##### MATERIAL PROVIDED #####

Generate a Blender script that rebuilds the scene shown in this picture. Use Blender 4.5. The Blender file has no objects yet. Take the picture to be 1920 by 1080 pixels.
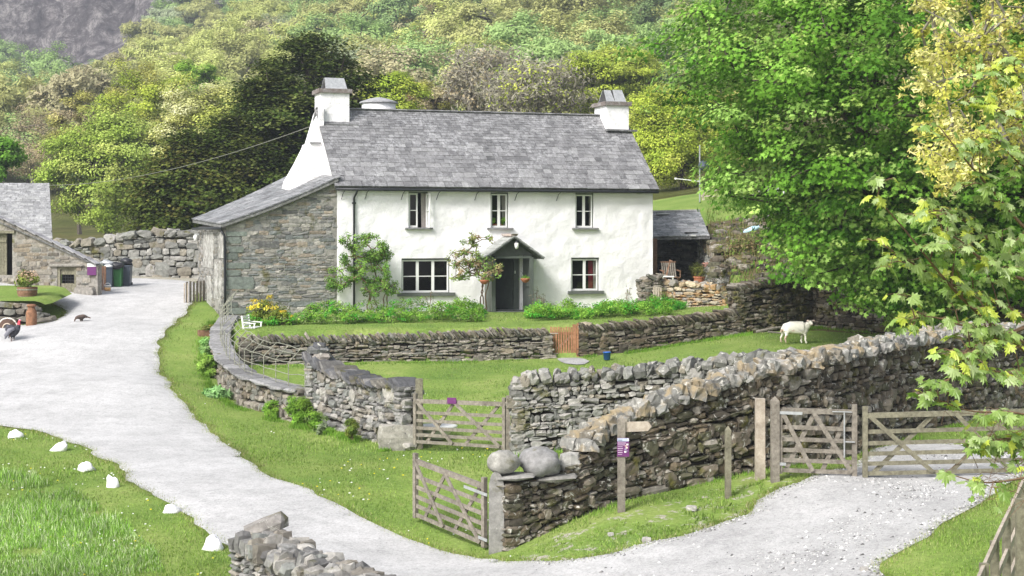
import bpy, math, random
import numpy as np
from mathutils import Vector, Matrix

SC = bpy.context.scene
COL = SC.collection
F = 3000.0      # focal length in pixels of a 1920 px wide frame
HC = 2.8        # camera height above the cottage doorstep
YH = 440.0      # horizon row
rad = math.radians
HAZE = 0.0004

# ---------------------------------------------------------------- camera, sky, sun, exposure
cam_d = bpy.data.cameras.new("camera"); cam = bpy.data.objects.new("camera", cam_d); COL.objects.link(cam)
cam.location = (0, 0, HC); cam.rotation_euler = (rad(90), 0, 0)
cam_d.sensor_width = 36.0; cam_d.lens = 36.0 * F / 1920.0
cam_d.shift_y = -(540 - YH) / 1920.0
cam_d.clip_start = 0.3; cam_d.clip_end = 3000
SC.camera = cam

SUN_EL, SUN_AZ = 42.0, 220.0      # azimuth clockwise from +Y (view direction): behind the camera, to the left
W = bpy.data.worlds.new("World"); SC.world = W; W.use_nodes = True
nt = W.node_tree; nt.nodes.clear()
sky = nt.nodes.new('ShaderNodeTexSky'); sky.sky_type = 'NISHITA'; sky.sun_disc = False
sky.sun_elevation = rad(SUN_EL); sky.sun_rotation = rad(SUN_AZ)
sky.air_density = 1.0; sky.dust_density = 3.0; sky.ozone_density = 1.0
bg = nt.nodes.new('ShaderNodeBackground'); bg.inputs[1].default_value = 0.13
wo = nt.nodes.new('ShaderNodeOutputWorld')
hsv = nt.nodes.new('ShaderNodeHueSaturation'); hsv.inputs['Saturation'].default_value = 0.45
nt.links.new(sky.outputs[0], hsv.inputs['Color']); nt.links.new(hsv.outputs[0], bg.inputs[0]); nt.links.new(bg.outputs[0], wo.inputs[0])

sl = bpy.data.lights.new("sun", 'SUN'); sun = bpy.data.objects.new("sun", sl); COL.objects.link(sun)
sl.energy = 2.5; sl.angle = rad(20.0); sl.color = (1.0, 0.98, 0.945)
az, el = rad(SUN_AZ), rad(SUN_EL)
sdir = Vector((math.sin(az) * math.cos(el), math.cos(az) * math.cos(el), math.sin(el)))
sun.rotation_euler = (-sdir).to_track_quat('-Z', 'Y').to_euler()
sun.location = sdir * 60

SC.view_settings.view_transform = 'Standard'; SC.view_settings.look = 'None'
SC.view_settings.exposure = 0.88; SC.view_settings.gamma = 1.0
SC.render.engine = 'CYCLES'
cy = SC.cycles
cy.use_denoising = True; cy.denoising_prefilter = 'ACCURATE'
cy.max_bounces = 6; cy.diffuse_bounces = 3; cy.glossy_bounces = 2; cy.transmission_bounces = 2; cy.transparent_max_bounces = 6; cy.volume_bounces = 0
cy.sample_clamp_indirect = 6.0

# ---------------------------------------------------------------- helpers
def P(px, py, Y):
    return np.array(((px - 960) * Y / F, Y, HC - (py - YH) * Y / F))
def PX(px, Y):
    return (px - 960) * Y / F
def ZZ(py, Y):
    return HC - (py - YH) * Y / F

def tag(o, label=None, cat=None, group=None, kind=None):
    if label: o['label'] = label
    if cat: o['category'] = cat
    if group: o['group'] = group
    if kind: o['kind'] = kind
    return o
def empty(name, loc=(0, 0, 0), rz=0.0):
    o = bpy.data.objects.new(name, None); COL.objects.link(o)
    o.location = tuple(float(v) for v in loc); o.rotation_euler = (0, 0, rz); o.empty_display_size = 0.2
    return o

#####

- **EXERCISE REQUIREMENTS**
Report every line containing the word "objects" from the listing above.

- **EXERCISE OUTPUT**
Generate a Blender script that rebuilds the scene shown in this picture. Use Blender 4.5. The Blender file has no objects yet. Take the picture to be 1920 by 1080 pixels.
cam_d = bpy.data.cameras.new("camera"); cam = bpy.data.objects.new("camera", cam_d); COL.objects.link(cam)
sl = bpy.data.lights.new("sun", 'SUN'); sun = bpy.data.objects.new("sun", sl); COL.objects.link(sun)
    o = bpy.data.objects.new(name, None); COL.objects.link(o)